[Scripts that build scenes]
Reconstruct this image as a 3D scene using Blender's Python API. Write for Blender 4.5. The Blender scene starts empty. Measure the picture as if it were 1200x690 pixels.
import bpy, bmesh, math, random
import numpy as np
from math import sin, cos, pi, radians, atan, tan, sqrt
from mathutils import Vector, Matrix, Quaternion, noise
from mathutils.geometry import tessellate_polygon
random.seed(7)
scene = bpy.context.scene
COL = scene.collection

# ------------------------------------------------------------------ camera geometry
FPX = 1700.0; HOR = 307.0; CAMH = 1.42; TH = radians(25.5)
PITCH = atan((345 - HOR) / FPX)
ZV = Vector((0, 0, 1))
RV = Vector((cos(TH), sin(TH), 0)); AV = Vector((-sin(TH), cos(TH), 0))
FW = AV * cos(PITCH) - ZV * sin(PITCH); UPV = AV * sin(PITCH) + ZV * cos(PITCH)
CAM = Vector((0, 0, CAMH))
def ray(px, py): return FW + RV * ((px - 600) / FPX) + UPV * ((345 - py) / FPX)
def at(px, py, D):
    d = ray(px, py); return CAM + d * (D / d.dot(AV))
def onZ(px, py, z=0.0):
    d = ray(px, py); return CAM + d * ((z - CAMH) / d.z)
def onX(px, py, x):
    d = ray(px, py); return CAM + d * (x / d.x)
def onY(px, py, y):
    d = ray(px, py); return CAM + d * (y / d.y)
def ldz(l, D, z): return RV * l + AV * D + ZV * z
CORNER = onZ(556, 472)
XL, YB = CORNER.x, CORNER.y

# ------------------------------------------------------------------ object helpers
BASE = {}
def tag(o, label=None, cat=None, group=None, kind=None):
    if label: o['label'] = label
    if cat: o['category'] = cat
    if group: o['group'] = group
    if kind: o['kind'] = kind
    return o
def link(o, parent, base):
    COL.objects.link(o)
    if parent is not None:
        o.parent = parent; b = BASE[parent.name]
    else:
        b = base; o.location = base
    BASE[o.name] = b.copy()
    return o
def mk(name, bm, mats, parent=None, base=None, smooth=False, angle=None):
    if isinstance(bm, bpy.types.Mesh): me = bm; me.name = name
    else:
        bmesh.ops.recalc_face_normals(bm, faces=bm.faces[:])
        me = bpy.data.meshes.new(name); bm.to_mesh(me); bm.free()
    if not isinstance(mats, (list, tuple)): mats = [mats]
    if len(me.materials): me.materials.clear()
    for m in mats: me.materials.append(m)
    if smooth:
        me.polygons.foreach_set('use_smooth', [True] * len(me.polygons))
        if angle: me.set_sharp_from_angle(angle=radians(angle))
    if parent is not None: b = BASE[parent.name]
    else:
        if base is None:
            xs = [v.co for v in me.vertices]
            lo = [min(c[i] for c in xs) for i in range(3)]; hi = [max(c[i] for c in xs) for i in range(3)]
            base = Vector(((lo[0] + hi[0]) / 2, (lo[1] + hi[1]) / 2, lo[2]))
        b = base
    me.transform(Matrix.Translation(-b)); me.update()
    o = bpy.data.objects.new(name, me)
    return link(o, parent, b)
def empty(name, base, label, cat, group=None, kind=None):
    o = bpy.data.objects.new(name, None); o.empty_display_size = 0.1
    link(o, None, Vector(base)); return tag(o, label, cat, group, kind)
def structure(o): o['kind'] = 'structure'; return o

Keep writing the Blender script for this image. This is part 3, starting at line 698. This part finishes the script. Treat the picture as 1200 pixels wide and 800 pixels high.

- _Work to do_: Could you transcribe the records in full, exactly?

- _Reply to the exercise_:
Reconstruct this image as a 3D scene using Blender's Python API. Write for Blender 4.5. The Blender scene starts empty. Measure the picture as if it were 1200x690 pixels.
import bpy, bmesh, math, random
import numpy as np
from math import sin, cos, pi, radians, atan, tan, sqrt
from mathutils import Vector, Matrix, Quaternion, noise
from mathutils.geometry import tessellate_polygon
random.seed(7)
scene = bpy.context.scene
COL = scene.collection

# ------------------------------------------------------------------ camera geometry
FPX = 1700.0; HOR = 307.0; CAMH = 1.42; TH = radians(25.5)
PITCH = atan((345 - HOR) / FPX)
ZV = Vector((0, 0, 1))
RV = Vector((cos(TH), sin(TH), 0)); AV = Vector((-sin(TH), cos(TH), 0))
FW = AV * cos(PITCH) - ZV * sin(PITCH); UPV = AV * sin(PITCH) + ZV * cos(PITCH)
CAM = Vector((0, 0, CAMH))
def ray(px, py): return FW + RV * ((px - 600) / FPX) + UPV * ((345 - py) / FPX)
def at(px, py, D):
    d = ray(px, py); return CAM + d * (D / d.dot(AV))
def onZ(px, py, z=0.0):
    d = ray(px, py); return CAM + d * ((z - CAMH) / d.z)
def onX(px, py, x):
    d = ray(px, py); return CAM + d * (x / d.x)
def onY(px, py, y):
    d = ray(px, py); return CAM + d * (y / d.y)
def ldz(l, D, z): return RV * l + AV * D + ZV * z
CORNER = onZ(556, 472)
XL, YB = CORNER.x, CORNER.y

# ------------------------------------------------------------------ object helpers
BASE = {}
def tag(o, label=None, cat=None, group=None, kind=None):
    if label: o['label'] = label
    if cat: o['category'] = cat
    if group: o['group'] = group
    if kind: o['kind'] = kind
    return o
def link(o, parent, base):
    COL.objects.link(o)
    if parent is not None:
        o.parent = parent; b = BASE[parent.name]
    else:
        b = base; o.location = base
    BASE[o.name] = b.copy()
    return o
def mk(name, bm, mats, parent=None, base=None, smooth=False, angle=None):
    if isinstance(bm, bpy.types.Mesh): me = bm; me.name = name
    else:
        bmesh.ops.recalc_face_normals(bm, faces=bm.faces[:])
        me = bpy.data.meshes.new(name); bm.to_mesh(me); bm.free()
    if not isinstance(mats, (list, tuple)): mats = [mats]
    if len(me.materials): me.materials.clear()
    for m in mats: me.materials.append(m)
    if smooth:
        me.polygons.foreach_set('use_smooth', [True] * len(me.polygons))
        if angle: me.set_sharp_from_angle(angle=radians(angle))
    if parent is not None: b = BASE[parent.name]
    else:
        if base is None:
            xs = [v.co for v in me.vertices]
            lo = [min(c[i] for c in xs) for i in range(3)]; hi = [max(c[i] for c in xs) for i in range(3)]
            base = Vector(((lo[0] + hi[0]) / 2, (lo[1] + hi[1]) / 2, lo[2]))
        b = base
    me.transform(Matrix.Translation(-b)); me.update()
    o = bpy.data.objects.new(name, me)
    return link(o, parent, b)
def empty(name, base, label, cat, group=None, kind=None):
    o = bpy.data.objects.new(name, None); o.empty_display_size = 0.1
    link(o, None, Vector(base)); return tag(o, label, cat, group, kind)
def structure(o): o['kind'] = 'structure'; return o

Keep writing the Blender script for this image. This is part 3, starting at line 698. This part finishes the script. Treat the picture as 1200 pixels wide and 800 pixels high.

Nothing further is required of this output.